Your dreams remember you...
Hello,
Welcome to my little world. I am a singer-songwriter and painter-illustrator (which often vessels me into other conjoining mediums) exploring what I call The Veil: that silk curtain in the wind between dreams and waking, life and death, me and you. I am interested in echoes, dreams, nightmares, creatures, the feminine, the mythological, wings, veins, scars, bodies, blood, fire, water, air, earth, cycles—the things we feel humming in the lights and shadows of places. Here I am. Here you are.
My mother tells me I came out of her womb with a pen in my hand and an insatiable curiosity. My feet were always dirty, my knees scraped, my head both here and elsewhere. No one taught me to be an artist; living did that. But I love learning and seeing, soaking and bending like a tree, and there are so many brilliant things to grow from.
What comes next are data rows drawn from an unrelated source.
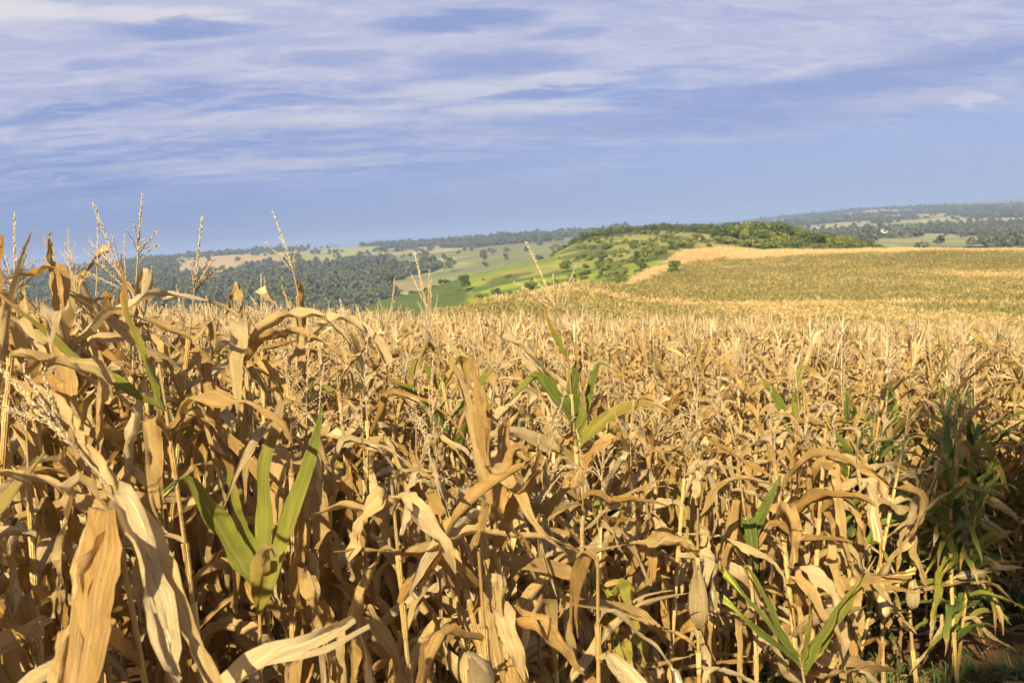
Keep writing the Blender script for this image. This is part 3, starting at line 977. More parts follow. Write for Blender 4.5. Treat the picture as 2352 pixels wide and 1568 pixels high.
# ------------------------------------------------------------------ instanced stuff
def scatter(name, pts, rots, scs, idx, variants, label, cat):
    """ONE stuff object: a cloud of points that carries the variants"""
    col = bpy.data.collections.new(name + '_kinds')
    for i, me in enumerate(variants):
        o = bpy.data.objects.new('%s_kind_%02d' % (name, i), me)
        col.objects.link(o)
    me = bpy.data.meshes.new(name)
    me.vertices.add(len(pts))
    me.vertices.foreach_set('co', np.asarray(pts, np.float32).ravel())
    a = me.attributes.new('rot', 'FLOAT_VECTOR', 'POINT')
    a.data.foreach_set('vector', np.asarray(rots, np.float32).ravel())
    a = me.attributes.new('scl', 'FLOAT_VECTOR', 'POINT')
    scs = np.asarray(scs, np.float32)
    if scs.ndim == 1:
        scs = np.repeat(scs[:, None], 3, 1)
    a.data.foreach_set('vector', scs.ravel())
    a = me.attributes.new('idx', 'INT', 'POINT')
    a.data.foreach_set('value', np.asarray(idx, np.int32))
    ob = link(name, me)
    ng = bpy.data.node_groups.new(name, 'GeometryNodeTree')
    ng.interface.new_socket('Geometry', in_out='INPUT', socket_type='NodeSocketGeometry')
    ng.interface.new_socket('Geometry', in_out='OUTPUT', socket_type='NodeSocketGeometry')
    N = ng.nodes
    gi, go = N.new('NodeGroupInput'), N.new('NodeGroupOutput')
    ci = N.new('GeometryNodeCollectionInfo')
    ci.inputs['Collection'].default_value = col
    ci.inputs['Separate Children'].default_value = True
    ci.inputs['Reset Children'].default_value = True
    ip = N.new('GeometryNodeInstanceOnPoints')
    ip.inputs['Pick Instance'].default_value = True

    def attr(nm, typ):
        q = N.new('GeometryNodeInputNamedAttribute')
        q.data_type = typ
        q.inputs['Name'].default_value = nm
        return q.outputs['Attribute']
    er = N.new('FunctionNodeEulerToRotation')
    L = ng.links
    L.new(gi.outputs[0], ip.inputs['Points'])
    L.new(ci.outputs[0], ip.inputs['Instance'])
    L.new(attr('idx', 'INT'), ip.inputs['Instance Index'])
    L.new(attr('rot', 'FLOAT_VECTOR'), er.inputs[0])
    L.new(er.outputs[0], ip.inputs['Rotation'])
    L.new(attr('scl', 'FLOAT_VECTOR'), ip.inputs['Scale'])
    L.new(ip.outputs[0], go.inputs[0])
    md = ob.modifiers.new('scatter', 'NODES')
    md.node_group = ng
    return tag(ob, label, cat, kind='stuff')


# ------------------------------------------------------------------ hero plants (each one singled out in the photograph)
HEROES = []           # (x, y, phrase used by the neighbours' labels)


def hero(px, py, d, build, label, phrase, tilt=(0, 0), rz=0.0, top=None):
    """a plant whose last node stands at pixel (px, py), d metres ahead"""
    p = at(px, py, d)
    z0 = float(ground(p[0], p[1]))
    H = p[2] - z0
    parts = build(H)
    place(parts, p[0], p[1], rz, tilt, 1.0, label)
    HEROES.append((p[0], p[1], phrase))


G1 = (0.9, 0.62)
hero(600, 1365, 3.0, lambda H: make_plant(101, H, nleaf=7, zmin=0.3, ztop=0.66, tas=False, ears=0, extra=[
    dict(z=H, phi=207, th=68, L=0.56, W=0.088, bend=0.10, green=(0.50, 0.60), kinks=[(0.80, 1.9)], curl=0.5, twist=-0.15, roll=1.0),
    dict(z=H + 0.03, phi=160, th=80, L=0.50, W=0.05, bend=0.25, green=(0.62, 0.4), twist=0.3, kinks=[(0.8, 1.2)]),
    dict(z=H + 0.05, phi=10, th=82, L=0.66, W=0.066, bend=0.12, green=(0.46, 0.58), curl=1.0, twist=0.2, kinks=[(0.85, 1.6)]),
    dict(z=H - 0.06, phi=2, th=66, L=0.70, W=0.072, bend=-0.12, green=(0.36, 0.66), curl=1.0, twist=0.7),
    dict(z=H - 0.04, phi=-60, th=80, L=0.40, W=0.06, bend=1.8, green=(0.4, 0.0), curl=1.3),
]), 'half-green corn plant with broad green leaves fanning up from a tan stem', 'half-green plant')

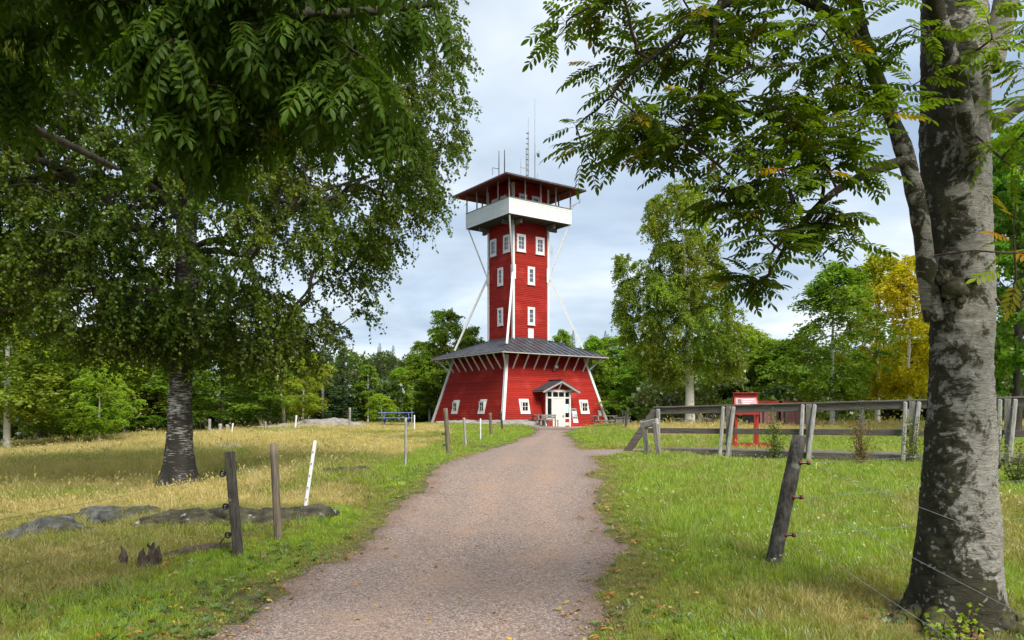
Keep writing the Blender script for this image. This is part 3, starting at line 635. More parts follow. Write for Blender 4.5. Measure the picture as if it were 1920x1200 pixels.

I attended the early college program at the School of the Art Institute of Chicago on scholarship at the age of 16, went on to get a BFA from the University of Illinois at Champaign-Urbana, and am currently getting my MFA at the School of the Art Institute of Chicago. Because I keep wanting to see, learn, and connect. That’s probably my favorite thing about learning, and about art — connection. Within and around oneself. I’ve had many shows, won awards, and done a bunch of things people noticed and thought to make note of, for which I am very grateful. You can view those in my CV if you really want to know. But really, I’d just like for you to connect in whatever way is meaningful to you. Or maybe you’ll forget about me and I’ll just be a whisper in the back of your brain. Either way, I’m happy to meet you here in this moment.
There are many things I’ve let out and others I’ve kept locked in a box deep inside me for many years. There are things finally emerging, things I am learning to hone. Sometimes I feel a thousand ancient lives within me and sometimes I feel all new and naïve — like the goop of a cocoon weaving itself into wings it will somehow know how to use. But these things are not disparate; there are red threads tying them together. The child is wise; the adult is knowing. And here I am; and here you are. Breathing in and out.